--- START Material for this exercise ---

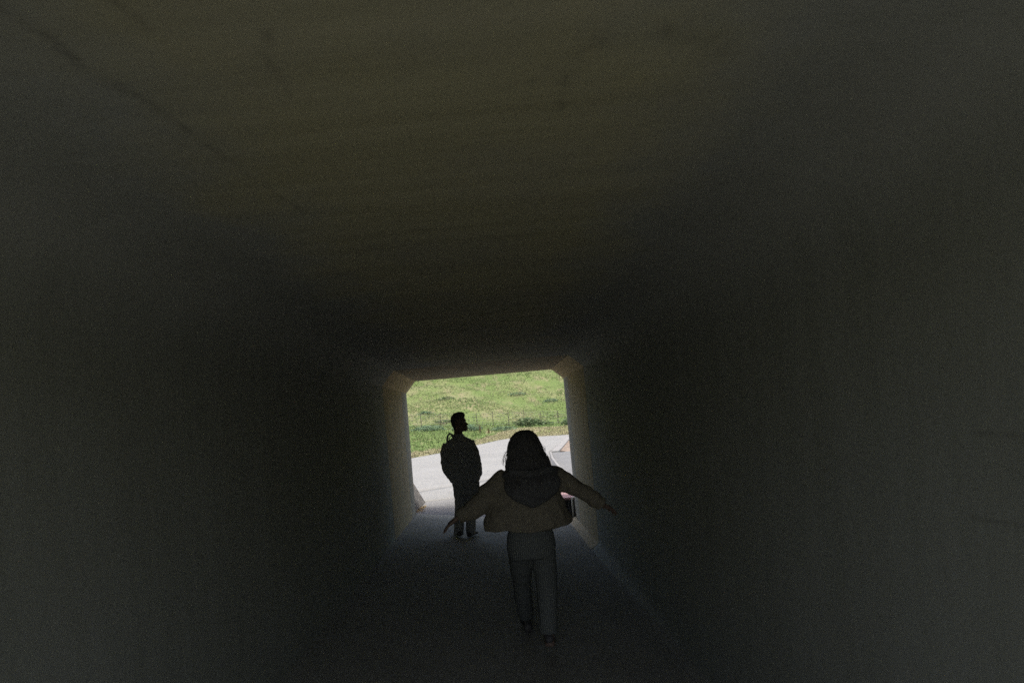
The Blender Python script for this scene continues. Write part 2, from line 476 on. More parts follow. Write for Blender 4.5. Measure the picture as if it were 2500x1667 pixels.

--- END Material for this exercise ---
--- START Material for this exercise ---

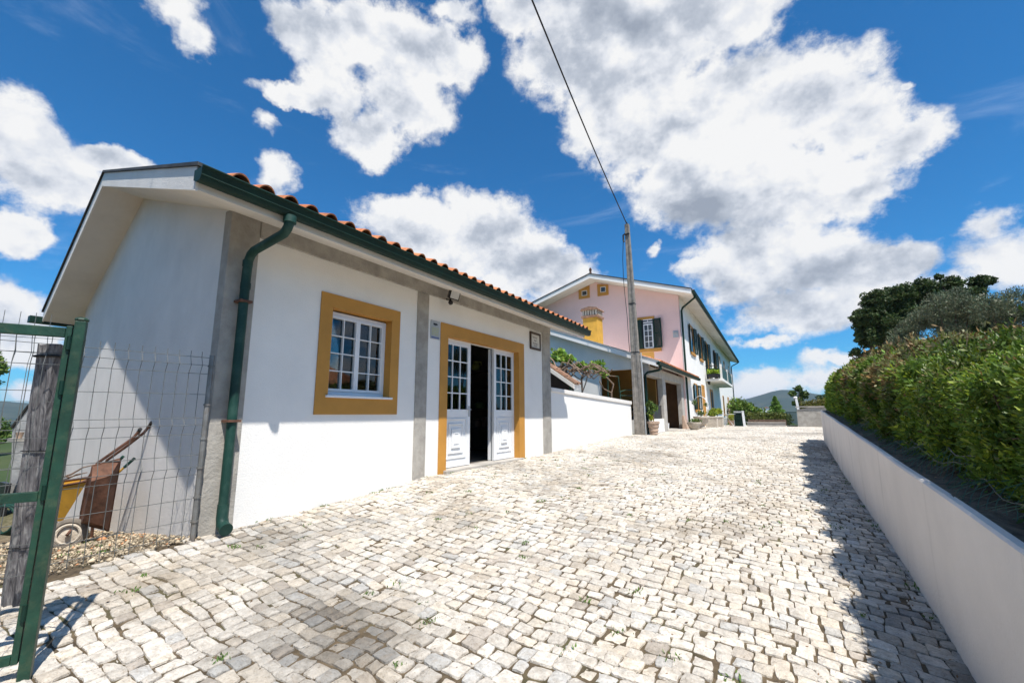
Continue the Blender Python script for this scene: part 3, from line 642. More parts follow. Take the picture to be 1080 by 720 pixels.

--- END Material for this exercise ---
--- START Material for this exercise ---

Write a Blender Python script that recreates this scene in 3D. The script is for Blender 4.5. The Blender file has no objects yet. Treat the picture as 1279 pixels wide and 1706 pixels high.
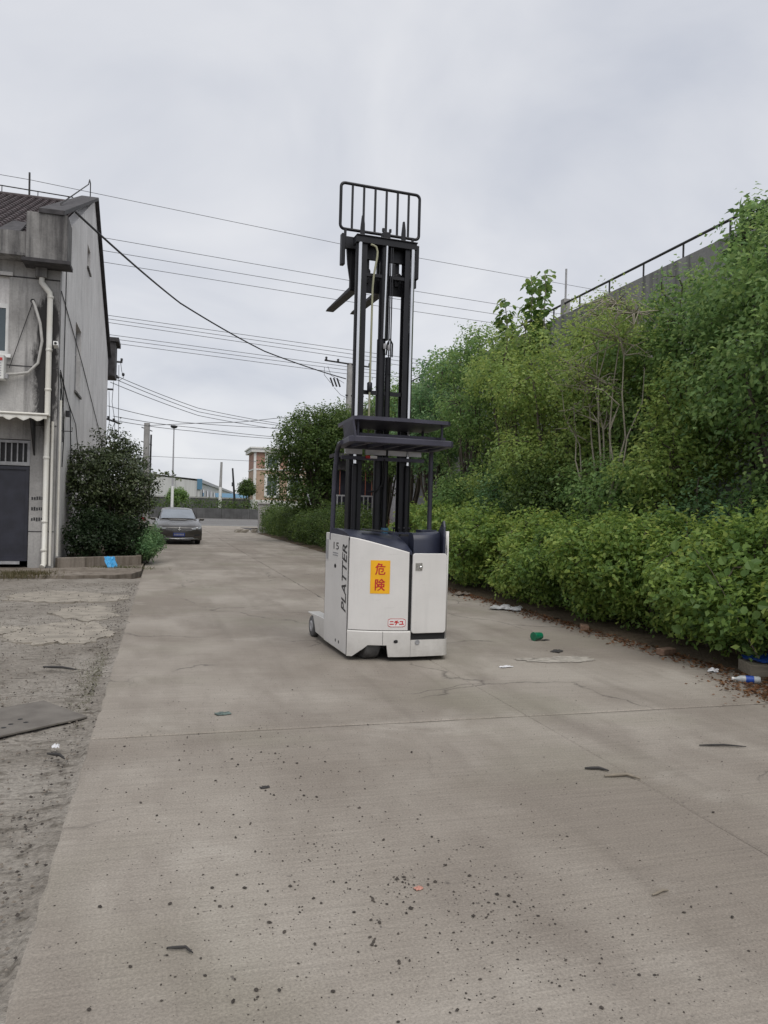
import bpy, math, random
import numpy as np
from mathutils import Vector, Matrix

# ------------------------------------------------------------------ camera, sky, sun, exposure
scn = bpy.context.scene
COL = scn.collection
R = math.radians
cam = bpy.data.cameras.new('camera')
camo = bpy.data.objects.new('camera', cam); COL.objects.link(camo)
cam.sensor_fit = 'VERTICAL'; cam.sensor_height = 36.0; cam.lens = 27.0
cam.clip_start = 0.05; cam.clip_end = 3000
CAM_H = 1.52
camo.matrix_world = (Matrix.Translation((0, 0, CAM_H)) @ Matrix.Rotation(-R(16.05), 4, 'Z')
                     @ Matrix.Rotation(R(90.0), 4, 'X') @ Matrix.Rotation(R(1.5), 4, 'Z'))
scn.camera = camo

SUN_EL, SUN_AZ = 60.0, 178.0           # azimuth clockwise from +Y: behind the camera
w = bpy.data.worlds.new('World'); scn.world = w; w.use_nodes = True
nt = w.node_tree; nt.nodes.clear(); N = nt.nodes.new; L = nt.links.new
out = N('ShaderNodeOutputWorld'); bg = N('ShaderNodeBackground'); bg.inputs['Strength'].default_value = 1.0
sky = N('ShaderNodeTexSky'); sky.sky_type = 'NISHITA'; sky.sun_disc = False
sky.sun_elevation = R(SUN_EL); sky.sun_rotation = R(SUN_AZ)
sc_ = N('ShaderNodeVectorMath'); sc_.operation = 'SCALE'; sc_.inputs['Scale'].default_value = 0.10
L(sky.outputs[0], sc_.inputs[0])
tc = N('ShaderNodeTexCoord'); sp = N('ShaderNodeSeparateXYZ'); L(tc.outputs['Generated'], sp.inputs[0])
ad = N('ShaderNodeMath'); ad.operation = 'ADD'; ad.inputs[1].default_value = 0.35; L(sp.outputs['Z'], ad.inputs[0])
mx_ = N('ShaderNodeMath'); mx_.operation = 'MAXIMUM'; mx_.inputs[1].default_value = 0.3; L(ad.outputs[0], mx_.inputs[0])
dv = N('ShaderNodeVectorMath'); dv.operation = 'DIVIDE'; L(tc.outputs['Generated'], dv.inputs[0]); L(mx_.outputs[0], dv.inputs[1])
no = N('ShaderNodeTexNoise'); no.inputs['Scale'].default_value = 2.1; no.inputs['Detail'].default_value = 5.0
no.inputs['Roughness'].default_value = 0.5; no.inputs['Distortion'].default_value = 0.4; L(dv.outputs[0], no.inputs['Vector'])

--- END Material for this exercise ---

§ Challenge: Go through the material line by line. Show each line that contains the string "objects".

§ Written answer:
Write a Blender Python script that recreates this scene in 3D. The script is for Blender 4.5. The Blender file has no objects yet. Treat the picture as 1279 pixels wide and 1706 pixels high.
camo = bpy.data.objects.new('camera', cam); COL.objects.link(camo)